Yahoo groups, blogger and Flickr provide the tools by which the group will share photographs and discuss photography. Meet-ups are encouraged e.g. an evening in a local pub to discuss photography over a pint and a bite or a photography trip to London or elsewhere. Group activities include setting members photographic challenges and assignments.

Friday 25 November 2011

David Sillitoe's 24 hour narrative Guardian staff photographer David Sillitoe discusses his approach to shooting this month's camera club assignment

From the Guardian


"A photographic narrative is simply a story told with pictures, and can be journalistic (for example a photo essay), artistic and/or abstract, or simply function as entertainment.
The word narrative derives from the Latin verb narrare, to recount, and is related to the adjective gnarus, meaning knowing or skilled.

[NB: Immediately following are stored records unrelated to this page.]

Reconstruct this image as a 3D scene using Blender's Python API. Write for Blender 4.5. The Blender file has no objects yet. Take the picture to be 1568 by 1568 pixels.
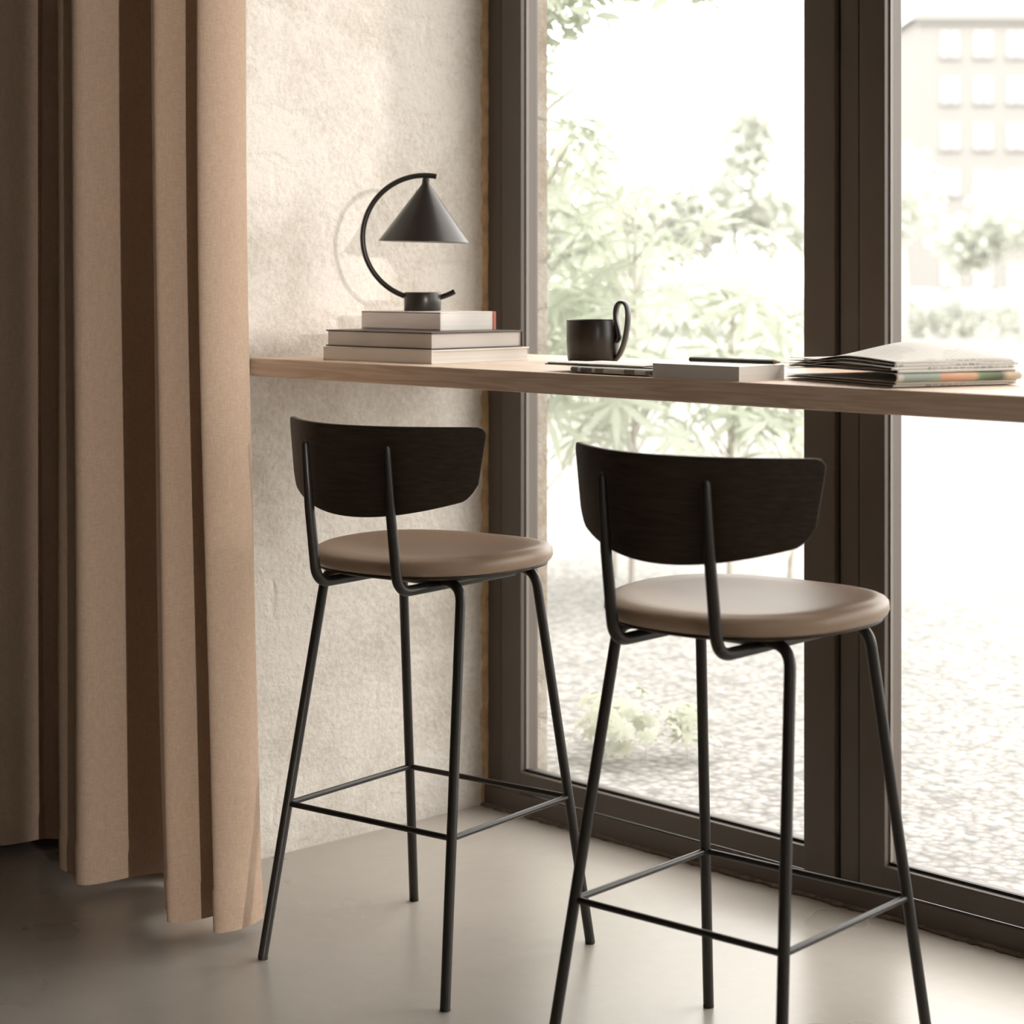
import bpy, math, random
from mathutils import Vector, Matrix
random.seed(7)
S = bpy.context.scene
try:
    S.view_settings.view_transform = 'Standard'
    S.view_settings.look = 'None'
except Exception as e:
    print(e)

# ------------------------------------------------------------------ materials
def new_mat(name):
    m = bpy.data.materials.new(name); m.use_nodes = True
    nt = m.node_tree
    return m, nt, nt.nodes['Principled BSDF']

def N(nt, t, **kw):
    n = nt.nodes.new(t)
    for k, v in kw.items():
        if k in n.inputs: n.inputs[k].default_value = v
        else: setattr(n, k, v)
    return n

def simple(name, col, rough=0.5, metal=0.0, var=0.12, scale=8.0, bump=0.0, bscale=60.0, bdist=0.002, stretch=(1,1,1), spec=0.5):
    m, nt, b = new_mat(name)
    b.inputs['Roughness'].default_value = rough
    b.inputs['Metallic'].default_value = metal
    b.inputs['Specular IOR Level'].default_value = spec
    tc = N(nt, 'ShaderNodeTexCoord'); mp = N(nt, 'ShaderNodeMapping')
    mp.inputs['Scale'].default_value = stretch
    nt.links.new(tc.outputs['Object'], mp.inputs['Vector'])
    no = N(nt, 'ShaderNodeTexNoise', Scale=scale, Detail=5.0)
    nt.links.new(mp.outputs[0], no.inputs['Vector'])
    cr = N(nt, 'ShaderNodeValToRGB')
    cr.color_ramp.elements[0].position = 0.3; cr.color_ramp.elements[1].position = 0.7
    cr.color_ramp.elements[0].color = (*[c*(1-var) for c in col], 1)
    cr.color_ramp.elements[1].color = (*[min(1, c*(1+var)) for c in col], 1)
    nt.links.new(no.outputs['Fac'], cr.inputs[0])
    nt.links.new(cr.outputs[0], b.inputs['Base Color'])
    if bump > 0:
        n2 = N(nt, 'ShaderNodeTexNoise', Scale=bscale, Detail=4.0)
        nt.links.new(mp.outputs[0], n2.inputs['Vector'])
        bp = N(nt, 'ShaderNodeBump', Strength=bump, Distance=bdist)
        nt.links.new(n2.outputs['Fac'], bp.inputs['Height'])
        nt.links.new(bp.outputs[0], b.inputs['Normal'])
    return m

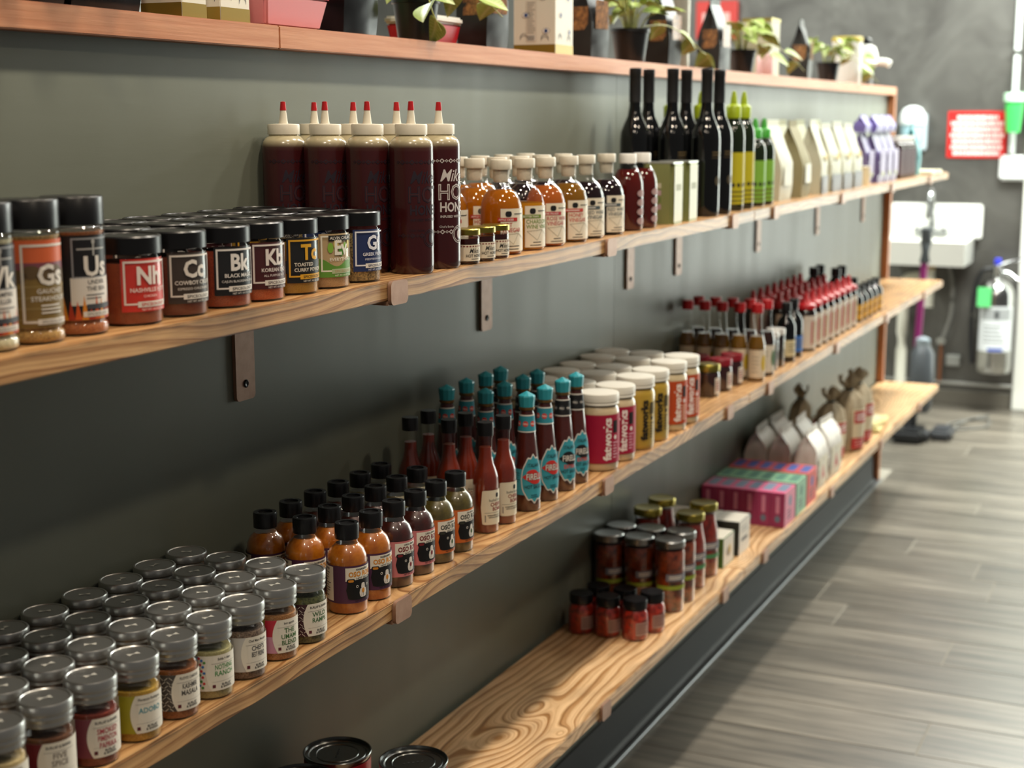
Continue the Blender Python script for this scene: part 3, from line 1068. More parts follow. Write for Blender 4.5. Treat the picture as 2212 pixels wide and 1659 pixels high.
# ---- tall black olive oil bottles
WB = [(0.0220, 0.0), (0.0240, 0.003), (0.0245, 0.020), (0.0245, 0.128), (0.0232, 0.142), (0.0175, 0.156), (0.0122, 0.168), (0.0098, 0.182), (0.0092, 0.196)]
L = Label(WB)
GP = mat('#6b5a3a', 0.4, 0.4)
L.lines(-0.013, 0.013, 0.101, 0.110, 2, 0.0020, GP, 0)
L.rect(-0.014, 0.014, 0.098, 0.0988, GP)
wb_parts = [('bottle', lathe([(0, 0)] + WB, mat('#0b0c0d', 0.08, 0, 0.3), 32, name='bottle')),
            ('capsule', lathe([(0.0094, 0.190), (0.0100, 0.1905), (0.0098, 0.236), (0.0102, 0.2365), (0.0102, 0.2452), (0.0092, 0.2462), (0, 0.2462)], mat('#141416', 0.55), 24, name='capsule')), ('print', L.mesh()), ('emblem', Label(WB).ellipse(0, 0.060, 0.007, 0.008, mat('#4a4130', 0.4), 0).mesh())]
for x, y, t in ((2.462, -0.158, 'front row, nearer'), (2.532, -0.158, 'front row, farther'), (2.428, -0.109, 'middle row, nearer'), (2.500, -0.109, 'middle row, farther'), (2.380, -0.060, 'back row, nearer'), (2.446, -0.060, 'back row, farther')):
    thing('oil_bottle', f"tall black oil bottle with long capsuled neck, {t}", 'bottle', (x, y, Z1), wb_parts, 'tall black oil bottles', R(-15))

# ---- squeeze bottles with lime nozzles
def squeeze(h, r, glassc, capc, labc, lz0, lz1, txt):
    pr = [(r * 0.92, 0.0), (r, 0.004), (r, h * 0.62), (r * 0.93, h * 0.68), (r * 0.70, h * 0.735), (r * 0.52, h * 0.765), (r * 0.50, h * 0.78)]
    cp = [(r * 0.50, h * 0.770), (r * 0.60, h * 0.772), (r * 0.62, h * 0.865), (r * 0.54, h * 0.880), (r * 0.30, h * 0.890), (r * 0.26, h * 0.94), (r * 0.15, h * 0.99), (0, h)]
    L = Label(pr)
    L.rect(-0.034, 0.028, lz0, lz1, mat(labc, 0.45))
    for k in range(4):
        L.ellipse(-0.016 + 0.0105 * k, lz0 + 0.034, 0.0042, 0.0050, INK, 1, 4, 1.0)
    for k in range(3):
        L.lines(-0.022, 0.022, lz0 + 0.003 + 0.008 * k, lz0 + 0.009 + 0.008 * k, 1, 0.0030, mat('#5d5a1a', 0.5), 1, 0.15)
    return [('bottle', lathe([(0, 0)] + pr, mat(glassc, 0.1, 0, 0.3), 28, name='bottle')), ('nozzle_cap', lathe(cp, mat(capc, 0.4), 20, name='nozzle_cap')), ('label', L.mesh())]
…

Owen Flanagan of Duke University, writes: "Evidence strongly suggests that humans in all cultures come to cast their own identity in some sort of narrative form. We are inveterate storytellers."
So where does this leave this months assignment: "Your camera club mission this month is to document 24 hours of your life in six images." This is one of those briefs that initially seems quite simple, but the more you think about it, the harder it is to pin down, and to make some kind of sense of. Of course one could approach this in a simple and literal way; the 24 hours could be documented as a linear timeline, starting when one awoke, and ending with sleep.
As Lee Welton succinctly summarized on the Flickr thread, his day is simple:-
Coffee; Train; Work; Train; Dinner; Bed
Each of these could be an image, and that approach would certainly work, added to which, I'm sure Lee is being modest, there'll be more to it than that!
As an aside, there is no requirement to use the full 24-hours for this, it can be any amount of time you choose. But the temporal approach is one choice of several; an examination of place is just as valid; unless you're immobile (or choose to be), you'll certainly move around within a day. To counter that, it would be possible to tell a story, and not even leave your chair. So, if we dismiss those contrived self portraits which rarely work, what is it that we can actually make pictures of? My 6 images are were made over a morning, where I got up, did some work in my house, and watched part of a scary movie, which to a degree informed the aesthetic of the photography."